Two Virginia Tech alumni, Kevin Kochersberger of Honeoye Falls, N.Y., who received a bachelor's degree, master's degree and a Ph.D. in mechanical engineering from the university in 1983, 1984, and 1994, respectively, and Terry Queijo of Trappe, Md., who earned her undergraduate degree in animal science in 1978, will take the place of Orville and Wilbur Wright, flying a reproduction of the brothers' four-cylinder, 600-pound glider in Kitty Hawk, N. C., where the first flight made history. The two alumni, who will be wearing period costumes, will flip a coin, much as the Wright brothers did, to see who flies first.

In addition to its alumni playing lead roles in the reenactment of the first flight, Virginia Tech's Special Collections department in University Libraries will exhibit a piece of the actual fabric that covered the first successful airplane. The fabric, just under two square inches certified as original by the Orville Wright Estate, is part of the department's Michael Collins Collection. It was presented to Collins, who circled the moon while Neal Armstrong and Buzz Aldrin made their historic landing on the lunar surface, as a tribute to his achievements in space.

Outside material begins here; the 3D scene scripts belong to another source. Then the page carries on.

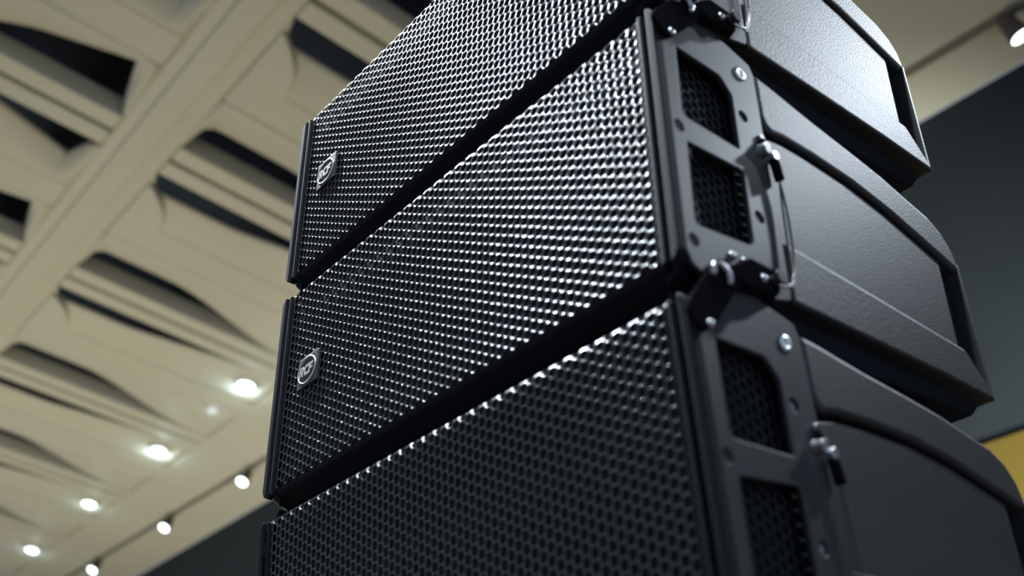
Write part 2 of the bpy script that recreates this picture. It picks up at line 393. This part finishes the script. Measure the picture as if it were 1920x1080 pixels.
# front rails, one each side: cheek with an outer bar, a groove and an inner lip
def rail(s):
    mb = MB()
    f = lambda pts, y0, y1: mb.prism([(s * x, y0, z) for x, z in pts], [(s * x, y1, z) for x, z in pts])
    f([(.2850, -.1105), (.2850, .1105), (.2640, .1285), (.2640, -.1285)], .006, .0215)
    f([(.2868, -.1100), (.2868, .1100), (.2835, .1150), (.2790, .1180), (.2790, -.1180), (.2835, -.1150)], -.003, .0065)
    f([(.2735, -.1150), (.2735, .1150), (.2693, .1165), (.2693, -.1165)], -.0022, .0065)
    return mb.make('front_rail')
rail_me = {s: rail(s) for s in (1, -1)}
def chamfer(s, q):
    a = [(.2800, q * .1105), (.2625, q * .1285), (.2625, q * .1000), (.2800, q * .1000)]
    b = [(.2800, q * .1085), (.2625, q * .1265), (.2625, q * .1000), (.2800, q * .1000)]
    return MB().prism([(s * x, .0215, z) for x, z in a], [(s * x, .1205, z) for x, z in b]).make('corner_chamfer')
cham_me = {(s, q): chamfer(s, q) for s in (1, -1) for q in (1, -1)}
for me in cham_me.values(): me.materials.append(M['frame'])
for s in (1, -1): rail_me[s].materials.append(M['frame'])
# rigging plate with two windows and countersunk holes
outer = rounded([(.0020, -.0985), (.0110, -.1165), (.0330, -.1265), (.0620, -.1240), (.1190, -.1075), (.1208, -.1000), (.1208, .1150), (.1170, .1245), (.0680, .1370), (.0520, .1370), (.0200, .1250), (.0020, .1050)],
                [.004, .006, .008, .010, .004, .0, .003, .004, .004, .008, .008, .006])
cut1 = rounded([(.0225, .0890), (.0740, .0880), (.0860, .0740), (.0850, .0180), (.0208, .0187)], [.001, .006, .006, .003, .006])
cut2 = rounded([(.0220, -.0062), (.0855, -.0028), (.0842, -.0700), (.0780, -.0740), (.0195, -.0808)], [.002, .004, .004, .003, .005])
HOLES = [(.0967, .0575), (.0147, .0053), (.0967, -.0415), (.0155, -.0962), (.0967, -.0950)]
SCREWS = [(.1010, .1050)]
loops = [outer, cut1, cut2] + [circ(h, .0048) for h in HOLES]
plate_me = {1: filled('rigging_plate', loops, 0.2806, 0.2856, 0.0010)}
plate_me[-1] = plate_me[1].copy(); plate_me[-1].transform(Matrix.Diagonal((-1, 1, 1, 1))); plate_me[-1].flip_normals()
for s in (1, -1):
    plate_me[s].materials.clear(); plate_me[s].materials.append(M['plate'])
bolt_me = MB().lathe((0, 0, 0), (1, 0, 0), [(.0047, 0), (.0047, .0016), (.0040, .0022), (.0020, .0010), (.0016, .0010)], 16).make('bolt'); bolt_me.materials.append(M['steel'])
screw_me = MB().lathe((0, 0, 0), (1, 0, 0), [(.0068, 0), (.0068, .0010), (.0062, .0016), (.0034, .0022), (.0024, .0010), (.0012, .0010)], 24).make('screw'); screw_me.materials.append(M['bright'])
def capsule(p, q, r, x0, x1, n=10):
    p = Vector(p); q = Vector(q); d = (q - p).normalized(); a = math.atan2(d.y, d.x); lp = []
    for t in np.linspace(a + math.pi / 2, a + 1.5 * math.pi, n): lp.append((p.x + r * math.cos(t), p.y + r * math.sin(t)))
    for t in np.linspace(a - math.pi / 2, a + math.pi / 2, n): lp.append((q.x + r * math.cos(t), q.y + r * math.sin(t)))
    return MB().prism([(x1, y, z) for y, z in lp], [(x0, y, z) for y, z in lp])
bar_me = capsule((.0075, .1020), (.0400, .1390), .0128, .2861, .2911).make('link_bar'); bar_me.materials.append(M['rubber'])
rivet_me = MB().lathe((0, 0, 0), (1, 0, 0), [(.0036, 0), (.0036, .001), (.0022, .0022), (.0008, .0026)], 14).make('rivet'); rivet_me.materials.append(M['steel'])
block_me = MB().prism([(.2856, y, z) for y, z in rounded([(.050, -.124), (.096, -.117), (.097, -.094), (.064, -.094), (.050, -.104)], .005)],
                      [(.2950, y, z) for y, z in rounded([(.052, -.122), (.094, -.115), (.095, -.096), (.064, -.096), (.052, -.105)], .005)]).make('link_block'); block_me.materials.append(M['rubber'])
pin_me = MB().cyl((.2945, .088, -.106), (.300, .088, -.106), .0042, 18).cyl((.300, .088, -.106), (.303, .088, -.106), .0060, 18).make('locking_pin'); pin_me.materials.append(M['wire'])
catch_me = MB().cyl((.280, .1105, .0305), (.2935, .1125, .0285), .0050, 8).cyl((.284, .1195, .0245), (.2945, .1200, .0240), .0042, 14).make('spring_catch'); catch_me.materials.append(M['bright'])
nut_me = MB().cyl((.280, .1150, .0440), (.2880, .1150, .0440), .0032, 12).make('catch_screw'); nut_me.materials.append(M['steel'])
sleeve_me = MB().tube([(.2900, .1205, .0250), (.2905, .1225, .0160), (.2905, .1245, .0040)], .0042, 10).tube([(.283, .1160, .0450), (.288, .1140, .0360), (.289, .1180, .0270)], .0036, 10).make('crimp_sleeve'); sleeve_me.materials.append(M['rubber'])
w1 = spline([(.2905, .1240, .0050), (.2905, .1265, -.0200), (.2905, .1265, -.0450), (.2910, .1235, -.0720), (.2930, .1150, -.0940), (.2955, .1030, -.1050), (.2965, .0900, -.1100), (.2975, .0800, -.1080)])
w2 = spline([(.2900, .1250, .0050), (.2890, .1240, -.0200), (.2890, .1225, -.0500), (.2895, .1200, -.0820), (.2920, .1130, -.1000), (.2955, .1010, -.1030), (.2970, .0900, -.1040)])
lan_me = MB().tube(w1, .0011, 8).tube(w2, .0009, 8).make('lanyard_wire'); lan_me.materials.append(M['wire'])
for me in (lan_me, sleeve_me, bolt_me, screw_me, rivet_me):
    for p in me.polygons: p.use_smooth = True
hook_me = MB().tube([(.2935, .0300 + .0085 * math.cos(t), -.1230 + .0085 * math.sin(t)) for t in np.linspace(-.6, math.pi + .4, 14)], .0026, 8).make('shackle_loop'); hook_me.materials.append(M['steel'])
for p in hook_me.polygons: p.use_smooth = True
# badge
badge_lp = rounded([(-.2365, -.0150), (-.1975, -.0150), (-.1975, .0205), (-.2365, .0205)], .0012)
badge_me = filled('badge', [badge_lp], -.0020, .0006, 0.0005, 'y'); badge_me.materials.clear(); badge_me.materials.append(M['badge'])
BC = (-.2185, .0035)
ring_me = MB().tube([(BC[0] + .0170 * math.cos(t), -.0020, BC[1] + .0148 * math.sin(t)) for t in np.linspace(0, 2 * math.pi, 40, endpoint=False)], .0009, 8, True).make('badge_ring'); ring_me.materials.append(M['silver'])
L_ = {'R': [[(0, 0), (0, 1), (.55, 1), (.72, .86), (.72, .58), (.58, .45), (.76, 0), (.50, 0), (.36, .42), (.24, .42), (.24, 0)], [(.24, .62), (.24, .80), (.48, .80), (.48, .62)]],
      'C': [[(.75, 1), (.2, 1), (0, .8), (0, .2), (.2, 0), (.75, 0), (.75, .24), (.34, .24), (.24, .32), (.24, .68), (.34, .76), (.75, .76)]],
      'F': [[(0, 0), (0, 1), (.74, 1), (.74, .76), (.24, .76), (.24, .6), (.64, .6), (.64, .38), (.24, .38), (.24, 0)]]}
let_me = []
LW, LH, GAP = .0105, .0115, .0012
for k, ch in enumerate('RCF'):
    ox = BC[0] - .0133 + k * (.0079 + GAP); oz = BC[1] - LH / 2
    lps = [[(ox + x * LW + (z - .5) * .0012, oz + z * LH) for x, z in lp] for lp in L_[ch]]
    me = filled('badge_letter', lps, -.0028, -.0018, 0.0, 'y'); me.materials.clear(); me.materials.append(M['silver']); let_me.append(me)

def cabinet(label, loc, rx):
    t = thing('line_array_speaker', label, 'loudspeaker', loc, 'black line array cabinets stacked in one column'); t.rotation_euler = (rx, 0, 0)
    link('cabinet_body', body_me, None, t, 0.002)
    link('foam_backing', foam_me, None, t)
    gr = link('grille', g_me, None, t); link('grille_margin', gm_me, None, gr)
    for s in (1, -1):
        link('front_rail', rail_me[s], None, t, 0.0012, 3)
        for q in (1, -1): link('corner_chamfer', cham_me[s, q], None, t, 0.001)
        link('side_mesh', sm_me[s], None, t)
        pl = link('rigging_plate', plate_me[s], None, t)
        if s == 1:
            for y, z in HOLES: o = link('bolt', bolt_me, None, pl); o.location = (.2812, y, z)
            for y, z in SCREWS: o = link('screw', screw_me, None, pl); o.location = (.2854, y, z)
        for nm, me, m, bv in parts_side[s]:
            o = link(nm, me, None, t, bv, 3)
    lb = link('link_bar', bar_me, None, t, 0.001)
    for y, z in ((.0125, .0935), (.0420, .1400)): o = link('rivet', rivet_me, None, lb); o.location = (.2909, y, z)
    bl = link('link_block', block_me, None, t, 0.001)
    for y, z in ((.0560, -.0965), (.0690, -.0965), (.0760, -.1090)): o = link('rivet', rivet_me, None, bl); o.location = (.2948 if z < -.10 else .2856, y, z + (.0035 if z > -.10 else 0))
    link('locking_pin', pin_me, None, t, 0.0006)
    link('shackle_loop', hook_me, None, t)
    ct = link('spring_catch', catch_me, None, t, 0.0005); link('catch_screw', nut_me, None, ct, 0.0005)
    ln = link('lanyard', lan_me, None, t); link('crimp_sleeve', sleeve_me, None, ln)
    bd = link('badge', badge_me, None, t); bd['label'] = 'square charcoal badge with silver oval and letters RCF'
    link('badge_ring', ring_me, None, bd, smooth=True)
    for me in let_me: link('badge_letter', me, None, bd)
    return t
def place(p, a): 
    q = ROOM @ (Vector(p) - CAM_IN_CAB) + Vector((0, 0, CAM_Z)); return q, TILT + a
q, a = place((0, 0, 0.256546), -0.005194); cabinet('topmost black loudspeaker cabinet of the stack, cut off by the top of the frame', q, a)
q, a = place((0, 0, 0), 0.0); cabinet('middle black loudspeaker cabinet of the stack, whole front grille in view', q, a)
q, a = place((0, 0.008232, -0.259629), 0.064702); cabinet('lowest black loudspeaker cabinet, tilted down and mostly in shade at the bottom', q, a)
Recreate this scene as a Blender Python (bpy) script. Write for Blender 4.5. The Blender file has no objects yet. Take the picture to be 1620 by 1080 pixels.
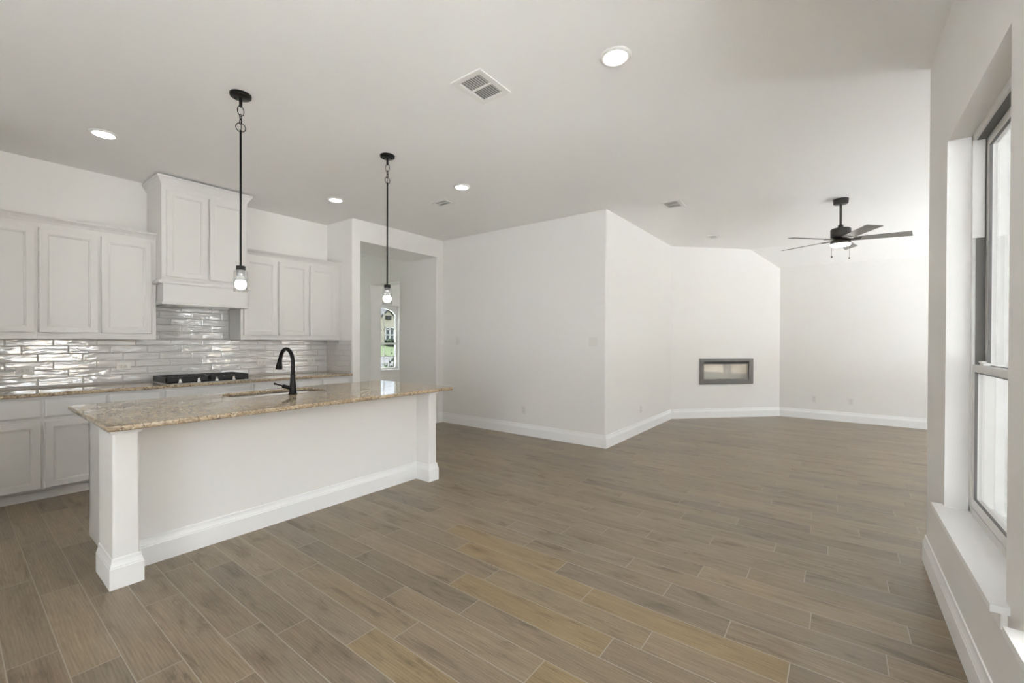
import bpy, bmesh, math, random
from mathutils import Vector, Matrix
random.seed(7)
sc = bpy.context.scene
C = sc.collection
R = math.radians

# ------------------------------------------------------------------ camera
def make_camera():
    yaw, f, y0, cx, h, pitch, roll = 37.1048, 683.126, 543.529, 810.037, 1.3633, -0.3325, 0.1845
    a, b, c = R(yaw), R(pitch), R(roll)
    fd = Vector((-math.sin(a), math.cos(a), 0)); rt = Vector((math.cos(a), math.sin(a), 0)); up = Vector((0, 0, 1))
    F = fd*math.cos(b) + up*math.sin(b)
    U = -fd*math.sin(b) + up*math.cos(b)
    Rr = rt*math.cos(c) + U*math.sin(c)
    Uu = -rt*math.sin(c) + U*math.cos(c)
    cam = bpy.data.cameras.new('camera'); o = bpy.data.objects.new('camera', cam); C.objects.link(o)
    m = Matrix((Rr, Uu, -F)).transposed().to_4x4(); m.translation = Vector((0, 0, h)); o.matrix_world = m
    cam.sensor_width = 36; cam.lens = f*36/1620
    cam.shift_x = (810-cx)/1620; cam.shift_y = (y0-540)/1620
    cam.clip_start = .02; cam.clip_end = 500
    sc.camera = o
make_camera()

# ------------------------------------------------------------------ world, exposure
w = bpy.data.worlds.new('overcast'); sc.world = w; w.use_nodes = True
bg = w.node_tree.nodes['Background']
bg.inputs['Color'].default_value = (0.90, 0.96, 1.0, 1); bg.inputs['Strength'].default_value = 2.4
sl = bpy.data.lights.new('sun', 'SUN'); sl.energy = 24; sl.angle = R(1); sl.color = (.95, .98, 1)
so = bpy.data.objects.new('sun', sl); C.objects.link(so)
so.rotation_euler = Vector((.15, 1, -1.45)).to_track_quat('-Z', 'Y').to_euler()
sc.view_settings.view_transform = 'Standard'; sc.view_settings.look = 'None'
sc.view_settings.exposure = 2.05; sc.view_settings.gamma = 1; sc.view_settings.use_curve_mapping = False
cy = sc.cycles
cy.max_bounces = 14; cy.diffuse_bounces = 10; cy.glossy_bounces = 5; cy.transparent_max_bounces = 12; cy.transmission_bounces = 6
cy.caustics_reflective = False; cy.caustics_refractive = False; cy.sample_clamp_indirect = 6
def portal(loc, rot, sx, sy):
    l = bpy.data.lights.new('window_portal', 'AREA'); l.shape = 'RECTANGLE'; l.size = sx; l.size_y = sy; l.cycles.is_portal = True
    o = bpy.data.objects.new('window_portal', l); C.objects.link(o); o.location = loc; o.rotation_euler = rot

# ------------------------------------------------------------------ dimensions
H = 3.048
XK, XJ, XL, XR = -5.976, -5.332, -2.364, 0.441       # kitchen wall, hall wall, living wall, window wall
YJ, YB, Y2, YF, YR = 3.412, 5.109, 7.780, 9.340, 3.703
X3 = -0.867
XE = 3.0                                             # outer wall of the living room
YK = -3.0                                            # wall behind the camera
YV, HF = 8.895, 2.72                                 # ceiling starts to slope / height at the far wall
XF = -9.5                                            # front wall with the arched window

# ------------------------------------------------------------------ materials
def nodes(name):
    m = bpy.data.materials.new(name); m.use_nodes = True
    nt = m.node_tree; return m, nt, nt.nodes['Principled BSDF']
def mat(name, col, rough=.5, metal=0., spec=.5, bump=0., bscale=200., coat=0.):
    m, nt, b = nodes(name)
    b.inputs['Base Color'].default_value = (*col, 1); b.inputs['Roughness'].default_value = rough
    b.inputs['Metallic'].default_value = metal; b.inputs['Specular IOR Level'].default_value = spec
    b.inputs['Coat Weight'].default_value = coat
    if bump:
        tc = nt.nodes.new('ShaderNodeTexCoord'); n = nt.nodes.new('ShaderNodeTexNoise'); n.inputs['Scale'].default_value = bscale
        n.inputs['Detail'].default_value = 3
        bp = nt.nodes.new('ShaderNodeBump'); bp.inputs['Distance'].default_value = bump; bp.inputs['Strength'].default_value = .6
        nt.links.new(tc.outputs['Object'], n.inputs['Vector']); nt.links.new(n.outputs['Fac'], bp.inputs['Height']); nt.links.new(bp.outputs['Normal'], b.inputs['Normal'])
    return m
def emis(name, col, s):
    m = bpy.data.materials.new(name); m.use_nodes = True; nt = m.node_tree
    nt.nodes.remove(nt.nodes['Principled BSDF']); e = nt.nodes.new('ShaderNodeEmission')
    e.inputs['Color'].default_value = (*col, 1); e.inputs['Strength'].default_value = s
    nt.links.new(e.outputs[0], nt.nodes['Material Output'].inputs['Surface']); return m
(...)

That fabric, sold under the name "Pride of the West" muslin, was purchased by the Wright brothers at Rikes department store in Dayton, Ohio, just a few blocks from their Wright Cycle Company building. Today that building houses, among other things, the office of Virginia Tech alumnus Leonard Simpson IV of Dayton, who received his master of architecture degree from the university in 1990. Simpson, a preservation architect for the National Park Service, served as preservation specialist and construction manager for the Wright-Dunbar Interpretive Center, a museum that opened as part of the Dayton Aviation Heritage National Historical Park on June 25, 2003, as a precursor to the centennial celebration. Exhibits in the museum focus on the Wright brothers' printing and bicycle businesses, their family history and their association with poet Paul Laurence Dunbar. While Simpson was enrolled at Virginia Tech, he worked for a summer as a seasonal park ranger at the Wright Brothers National Memorial in Kitty Hawk.

Shortly after the Dec. 17th anniversary, the "With Good Reason" public radio program will examine the 100th anniversary and beyond, which will feature Jim Marchman, a Virginia Tech professor of aerospace and ocean engineering, discussing the future of aviation.